Honey herself, who studied fine art, graphic design and photography both here in the UK and in the US and has been working as a photographer for more than 35 years, is a prime example of this social change. “When I was an emerging photographer, balancing my career with mothering two young children, one of my heroines was Eve Arnold, the highly successful photojournalist. So when I saw that she was going to be giving a talk near my home, I was quite eager to attend. I knew she had a family and a career, so I hoped she would address how she was able to manage them both. She didn’t mention it.”

“After her talk, I realized that this question was important to me and that I couldn’t leave without asking it. Tentatively I raised my hand. When she pointed at me, I summoned the courage to ask, ‘Ms. Arnold, how did you manage to be so successful and also have a family?’ Her answer was abrupt, as if to quickly put a stop to my line of questioning. ‘That subject,’ she said, ‘is too painful to talk about.’”

Helen Browning: organic farmer and chief executive of the Soil Association. (Photograph by Nancy Honey.)

Helen Browning: organic farmer and chief executive of the Soil Association. (Photograph by Nancy Honey.)

“That incident and her words haunted me. I had so many conflicts about looking for and taking on interesting photography assignments when I had children at home who deserved as much attention as I could possibly give. I desperately needed some insight, some guidance and some inspiration. I know now that the question I asked was not unique to me. In every field of endeavor, women have struggled, and struggle still, with this question and many more.”

Britton offers a different point of view: “It was never a problem for me because there was never any other option: I had to juggle and cope. I have worked since I was 15-years-old, and things in my life, whether they be kids or career, were never planned; they just happened. Saying that, I had a hell of a good family to back me up. My dad would fetch the kids from school; my mum would cook them their tea, and my auntie would take them out. If you don’t have that back-up system then I think it would be very difficult to cope.”

So, having completed the project, is Honey any closer to finding out the ultimate answer to the question which she asked Eve Arnold all those years ago and that has inspired this phenomenal portfolio? “No,” she says, laughing. “There is no one answer. Every woman’s story is different but there are common threads which crop up when talking to these ladies: there’s not enough hours in the day; the importance of being passionate about one’s work; the need for re-invention, and the fact that women can have it all but not all at the same time.”

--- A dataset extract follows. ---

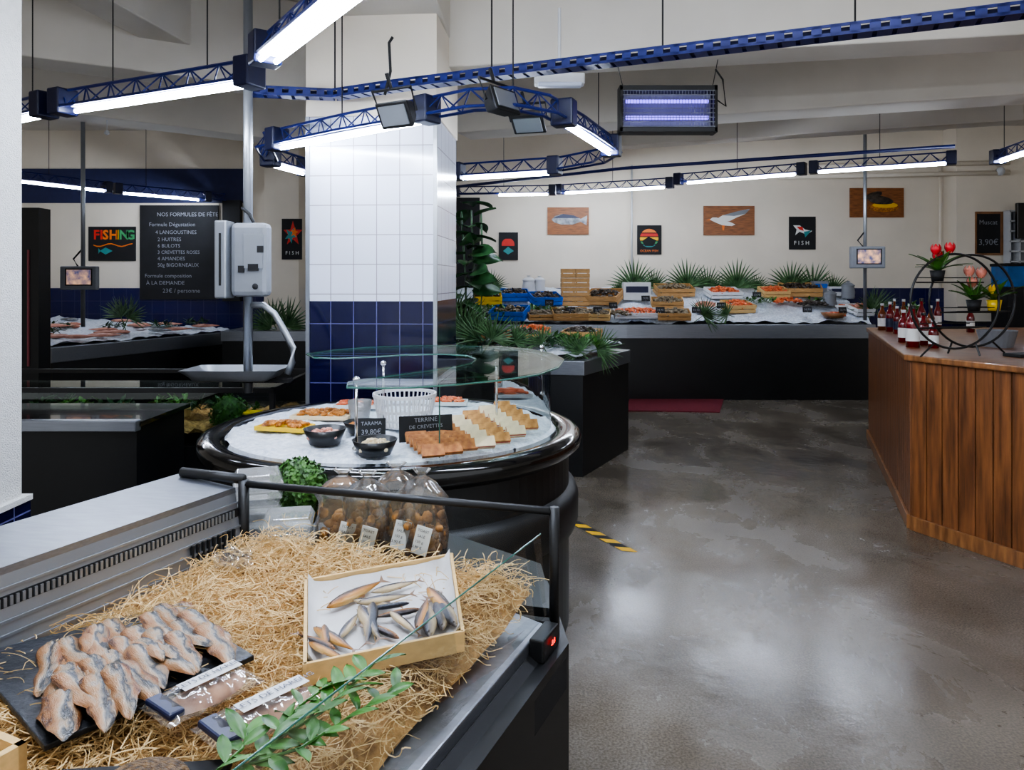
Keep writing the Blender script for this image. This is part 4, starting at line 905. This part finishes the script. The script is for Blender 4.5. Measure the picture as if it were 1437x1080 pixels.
S('refrigerated_case','refrigerated display case with steel rim and glass panels','display case',[
 ('body',bbody,m_black),('housing',hback,m_steel),('housing/top_panel',ht,m_steel,{'l':'brushed steel lid'}),('housing/air_panel',face,m_steel2),('housing/vent_slot',slot,m_dark),('housing/vent_grille',gri,m_steel2),('housing/rib',rb,m_steel2),('housing/end_vent',vb,m_dark),
 ('steel_rim',rim,m_steel,{'b':.004}),('bumper',bump,m_dark,{'b':.004}),('frame',fr,m_blackm,{'s':True}),('frame_rail',rimend,m_blackm),('end_glass',gl,m_glassl),('side_glass',gl2,m_glassl),('side_glass/glass_edge',gl2e,m_gedge),
 ('controller',ctl,m_blackm,{'b':.004}),('controller/digits',txt("-8.8",.018,Matrix.Translation((ledp.x+.0195,ledp.y-.012,.79))@Matrix.Rotation(atan2(Ld.y,Ld.x)+pi,4,'Z')@WR),m_ledred)])
def bedz(a,b_): return .872+.035*(1-b_)**2+.02*sin(a*7)*(1-b_)
cA=A0+nrm*.035;cB=Ci; far0=cA; far1=V((.045,1.755,0))
near0=al(cA,1.2);near1=al(cB,1.05)+nrm*.02
def bedp(a,b_):
    p=far0.lerp(far1,a).lerp(near0.lerp(near1,a),b_)
    z=bedz(a,b_)-.055*max(0,(a-.9)/.1)+.02*noise.noise(V((p.x*9,p.y*9,0)))
    return V((p.x,p.y,z))
bedB=B().grid(lambda a,b_:tuple(bedp(a,b_)-V((0,0,.012))),80,80)
bs=B()
def strand(c,L,amp,r,k=9):
    q=U(0,2*pi); d=V((cos(q),sin(q),U(-.25,.25))); s=V((-d.y,d.x,0)); cur=U(-1,1)*2.4; w=U(0,6.3); fr_=U(2,7); pts=[]
    p=V(c)
    for i in range(k):
        t=i/(k-1); ang=cur*t
        dd=d*cos(ang)+s*sin(ang); p=p+dd*(L/k)
        pts.append(p+V((0,0,amp*sin(t*fr_+w)))+s*amp*.6*cos(t*fr_*1.3+w))
    bs.tube(pts,r,3,False)
for i in range(7500):
    a=random.random();b_=random.random()**1.15
    if b_>.95: continue
    p=bedp(a,b_); strand(p+V((0,0,U(-.008,.01))),U(.05,.13)*(.5 if a>.93 else 1),U(.004,.014),U(.0006,.0012))
for i in range(250):
    a=U(.05,.93);b_=U(0,.12); p=bedp(a,b_); strand(p+V((0,0,U(.0,.03))),U(.05,.08),.012,.0009)
S('wood_wool','bed of curly pale wood wool in refrigerated case','wood wool',[('base_layer',bedB,m_strawb),('shavings',bs,m_straw)],kind='stuff')
sl=[P(u,v,.908) for u,v in ((240,848),(357,918),(62,1045),(-45,918))]
top('slate_board',B().prism([p[:2] for p in sl],.897,.907),m_slate,'square dark slate board under herring fillets','board',bevel=.002)
def filB(L,W,T_,curl):
    def fn(a,b_):
        prof=min(1,(a/.16)**.55)*min(1,((1-a)/.35)**.6) if 0<a<1 else .04
        prof*=1+.08*sin(a*17+curl*200)
        y=(b_-.5)*W*max(prof,.05); yy=y+curl*sin(pi*a)*.5
        return (L*(a-.5),yy,T_*(1-(2*b_-1)**2)*max(prof,.1)*(1-.25*math.exp(-((b_-.5)/.06)**2))+.004*sin(a*9)+.004*noise.noise(V((a*6,b_*4,curl*90))))
    return B().grid(fn,20,12)
fm=[filB(.195,.056,.011,.012).mesh('fillet',m_fillet,smooth=True),filB(.18,.05,.012,-.015).mesh('fillet',m_fillet,smooth=True),filB(.17,.054,.013,.0).mesh('fillet',m_fillet,smooth=True),filB(.2,.048,.012,.02).mesh('fillet',m_fillet,smooth=True)]
fl=[(62,938,95,0),(95,925,80,1),(125,925,75,2),(85,985,110,1),(88,1005,85,2),(108,958,60,1),(135,950,50,2),(160,945,55,2),(185,960,50,3),(110,915,60,2),(145,905,45,3),(175,925,40,3),(205,935,40,3),(225,925,35,3),(170,890,40,2),(200,905,35,4),(232,905,35,4),(255,915,40,4),(270,890,35,3),(222,880,40,3),(250,870,30,2),(285,880,35,3),(300,905,60,3),(270,865,30,1),(135,985,60,3),(165,970,65,4),(110,975,30,3)]
for i,(u,v,an,ly) in enumerate(fl):
    z=.912+.005*ly; p=P(u,v,z); q=P(u+20*cos(radians(an)),v+20*sin(radians(an)),z); dd=(q-p); rz=atan2(dd.y,dd.x)+U(-.15,.15)
    o=bpy.data.objects.new('herring_fillet',random.choice(fm)); COL.objects.link(o); o.matrix_world=TR(p,rz,U(-.3,.3),U(-.05,.12),U(.85,1.0)); setp(o,'golden brown smoked herring fillet on slate','fish fillet','herring fillets on slate')
ct=[P(u,v,.942) for u,v in ((427,812),(635,775),(652,885),(425,932))]
cx=sum((p for p in ct),V((0,0,0)))/4
wallB=B(); th=.007
for i in range(4):
    a=ct[i];c=ct[(i+1)%4]; t=(c-a).normalized(); n_=V((-t.y,t.x,0)); 
    if (cx-a).dot(n_)<0:n_=-n_
    wallB.prism([tuple(x[:2]) for x in (a,c,c+n_*th,a+n_*th)],.903,.942)
flr=B().prism([p.lerp(cx,.03)[:2] for p in ct],.903,.908)
S('wooden_crate','shallow pale wooden crate lined with paper','crate',[('wall',wallB,m_pale,{'b':.001}),('bottom',flr,m_pale)])
ib2=[p.lerp(cx,.05) for p in ct]
top('paper_liner',polygrid(ib2[0],ib2[1],ib2[2],ib2[3],lambda a,b_:.912+.022*max(0,(abs(a-.5)*2-.9)/.1)+.022*max(0,(abs(b_-.5)*2-.9)/.1),24,24,.004,14),m_paper,'white greaseproof paper lining the crate','paper',smooth=True)
sp=[((457,858),(545,815),0),((520,835),(590,815),1),((500,850),(580,835),1),((575,850),(510,862),1),((505,855),(535,905),1),((525,850),(515,915),1),((590,858),(545,868),0),((600,830),(650,880),0),((603,900),(600,840),1),((620,890),(610,835),1),((640,885),(612,838),1),((585,890),(600,845),0),((440,885),(500,918),0),((455,880),(460,915),0),((432,905),(480,925),0),((475,900),(500,870),1),((545,862),(590,895),1),((470,915),(430,898),0),((560,900),(520,880),0),((495,845),(560,850),1)]
for i,(a,c,k) in enumerate(sp):
    z=.918+.004*(i%3); p=P(*a,z);q=P(*c,z); dd=q-p; L=max(.11,min(dd.length,.17)); T_=(spratA,spratB)[k]
    dupe(T_,TR(p,atan2(dd.y,dd.x),U(-.3,.3),U(-.04,.04),L/.16))
for o in (spratA,spratB,brown,sandA,sandB):
    for ch in list(o.children): bpy.data.objects.remove(ch)
    bpy.data.objects.remove(o)
def vac(u0,v0,u1,v1,w,text_,label,z=.918):
    p=P(u0,v0,z);q=P(u1,v1,z); dd=q-p; L=dd.length; rz=atan2(dd.y,dd.x); M=TR((p+q)/2,rz)
    def fn2(a,b_):
        e=max(0,1-(2*a-1)**6)*max(0,1-(2*b_-1)**4); return (L*(a-.5),w*(b_-.5),.019*e+.005*noise.noise(V((a*12,b_*6,u0+5)))+.003)
    fi=B().grid(lambda a,b_:(L*.8*(a-.5)+L*.05,w*.8*(b_-.5)*(sin(pi*min(1,a*.9+.1))**.5),.013*(1-(2*b_-1)**2)),12,6)
    cap_=B().box((-L*.39,0,.012),(L*.16,w*.8,.012)); 
    lb=B().grid(lambda a,b_:(L*(.10+.34*(a-.5)*1.8),w*(.3*(b_-.5)+.1),.0245),4,2)
    S('vacuum_pack',label,'package',[('fillets',fi,m_tanf,{'s':True}),('film',B().grid(fn2,30,12),m_bag,{'s':True,'l':'shiny clear plastic film'}),('printed_end',cap_,m_navy,{'b':.004}),('paper_label',lb,m_whitep),
      ('lettering',txt(text_,w*.17,Matrix.Translation((L*.1,w*.1,.0265))),m_navy)],M=M,group='vacuum packed herring')
vac(215,1010,350,945,.095,"FILETS DE HARENG","vacuum pack of herring fillets with navy label")
vac(290,1045,445,968,.105,"FILETS DE HARENG","vacuum pack of herring fillets with navy label")
wb=B(); pa=P(-60,1010,.93);pb_=P(38,1050,.93); 
dd=(pb_-pa).normalized(); nn=V((-dd.y,dd.x,0))
wb.prism([tuple(x[:2]) for x in (pa,pb_,pb_-nn*.012,pa-nn*.012)],.88,.94)
wb.prism([tuple(x[:2]) for x in (pb_,pb_-dd*.012,pb_-dd*.012-nn*.3,pb_-nn*.3)],.88,.94); wb.prism([tuple(x[:2]) for x in (pa,pb_,pb_-nn*.3,pa-nn*.3)],.875,.882)
top('wooden_crate',wb,m_pale,'corner of a pale wooden crate','crate')
top('seeded_fish_loaf',B().ell(P(218,1078,.912)+V((0,-.03,.0)),(.06,.05,.018),20),m_seed,'dark pepper coated fish on tray','food',smooth=True)
top('black_tray',B().box(P(210,1082,.892)+V((0,-.06,0)),(.24,.14,.012),.1),m_dark,'flat black plastic tray in case','tray',bevel=.003)
def sprig(pts,nl,Lf,label):
    pts=[V(p) for p in pts]; st=B().tube(pts,.0022,6); lf=B(); n=len(pts)
    for i in range(nl):
        t=(i+.5)/nl*(n-1); k=int(t); p=pts[k].lerp(pts[min(k+1,n-1)],t-k); d=(pts[min(k+1,n-1)]-pts[k]); a=atan2(d.y,d.x)+(.9 if i%2 else -.9)+U(-.3,.3)
        o=leafB(Lf*U(.8,1.25),Lf*.4,.25,6); lf.add(o.v,o.f,TR(p,a,U(-.5,.5),-U(-.1,.6)))
    S('leafy_sprig',label,'sprig',[('stem',st,m_leaf),('leaves',lf,m_leaf,{'s':True})],group='green sprigs in the case')
sprig([P(345,1075,.95),P(400,1030,.965),P(450,1000,.975),P(490,965,.98),P(525,930,.985)],17,.048,'fresh green leafy sprig')
sprig([P(330,1078,.95),P(420,1050,.965),P(500,1000,.96),P(560,965,.95)],14,.045,'fresh green leafy sprig')
sprig([P(380,1040,.97),P(420,990,.98),P(470,955,.98)],11,.045,'fresh green leafy sprig')
sprig([P(300,1085,.95),P(340,1050,.955),P(350,1020,.955)],8,.05,'fresh green leafy sprig')
lg=B().prism([tuple(x[:2]) for x in (EL+V((-.05,.03,0)),ER+V((0,.03,0)),V((.08,2.06,0)),V((-.35,2.45,0)),V((-.98,2.36,0)))],.761,.815)
top('black_ledge',lg,m_black,'black ledge behind the refrigerated case glass','ledge')
def bagthing(u,d,w,h,rz):
    x=(u-CX)*d/F; z0=.817
    content=B()
    for i in range(70):
        content.ell((U(-w*.4,w*.4),U(-.032,.028),U(.01,h*.55)),(U(.01,.02),U(.009,.013),U(.008,.016)),7,Matrix.Rotation(U(0,6),4,'Y'))
    nk=bagB(w,.09,h,28,u,.2)
    S('cellophane_bag','clear cellophane bag of toasted bread with white label','bag',[('film',nk,m_bag,{'s':True}),('bread_pieces',content,m_bread,{'s':True}),('paper_label',B().box((.015,-.056,h*.38),(.042,.003,.075),0,Matrix.Rotation(.25,4,'Y')),m_white)]+
      [('lettering',txt(s_,.010,Matrix.Translation((.015+.006*(1-k),-.06,h*.38+.026-.014*k))@WR@Matrix.Rotation(-.25,4,'Z')),m_dark) for k,s_ in enumerate(("TOAST","SALÉ","150 g","3,90 €"))],M=TR((x,d,z0),rz),group='cellophane bags of toasts')
bagthing(482,2.03,.15,.27,.05); bagthing(516,2.0,.14,.27,-.1); bagthing(556,2.02,.15,.29,.1); bagthing(592,1.99,.14,.28,-.15)
def contB(w,h):
    b=B()
    def ringp(hw,z): return [(-hw,-hw,z),(hw,-hw,z),(hw,hw,z),(-hw,hw,z)]
    vs=sum([ringp(w*.4,0),ringp(w*.46,h*.45),ringp(w*.5,h*.5),ringp(w*.5,h*.56),ringp(w*.42,h)],[]); fs=[(3,2,1,0),(16,17,18,19)]
    for j in range(4):
        for k in range(4): fs.append((j*4+k,j*4+(k+1)%4,(j+1)*4+(k+1)%4,(j+1)*4+k))
    return b.add(vs,fs)
for k in range(5):
    for u,d in ((362,2.2),(404,2.08)):
        if u==404 and k>=3: continue
        x=(u-CX)*d/F; top('plastic_container',contB(.14,.05),m_plast,'clear plastic takeaway container in a stack','container',M=TR((x,d,.817+k*.042),.3+U(-.1,.1)),group='clear plastic containers',bevel=.003)
topiary(D(419,684,2.3),.086,m_yelp,'round clipped topiary ball in yellow pot',1900,ph=.5)
top('plastic_wrap',B().grid(lambda a,b_:tuple(P(300+a*55,800+b_*-25,.915)+V((0,0,.03*noise.noise(V((a*4,b_*4,1)))+.01))),12,8),m_bag,'crumpled clear plastic wrap on wood wool','wrap',smooth=True)
# ---------------------------------------------------------------- camera / light
cam=bpy.data.cameras.new('cam'); cam.sensor_width=36; cam.lens=F/1437*36; cam.shift_y=-145/1437; cam.clip_start=.05
co=bpy.data.objects.new('camera',cam); COL.objects.link(co); co.location=(0,0,H); co.rotation_euler=(pi/2,0,0); bpy.context.scene.camera=co
w=bpy.data.worlds.new('w'); bpy.context.scene.world=w; w.use_nodes=True
w.node_tree.nodes['Background'].inputs[0].default_value=(.93,.96,1,1); w.node_tree.nodes['Background'].inputs[1].default_value=.62
sc=bpy.context.scene
sc.view_settings.view_transform='AgX'; sc.view_settings.look='AgX - Medium High Contrast'; sc.view_settings.exposure=.8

“I’m not sure you would even know if you had it all and all at the same time,” says Britton. “But what I do know is that the lady who was officiating at the opening of the exhibition in London,  said that there was one woman who wasn’t included in the 100 leading ladies but who should have been — Nancy herself. And I couldn’t agree more.”

Nancy Honey’s 100 Leading Ladies is on at Cartwright Hall Museum and Art Gallery, Bradford, until 10 April 2016.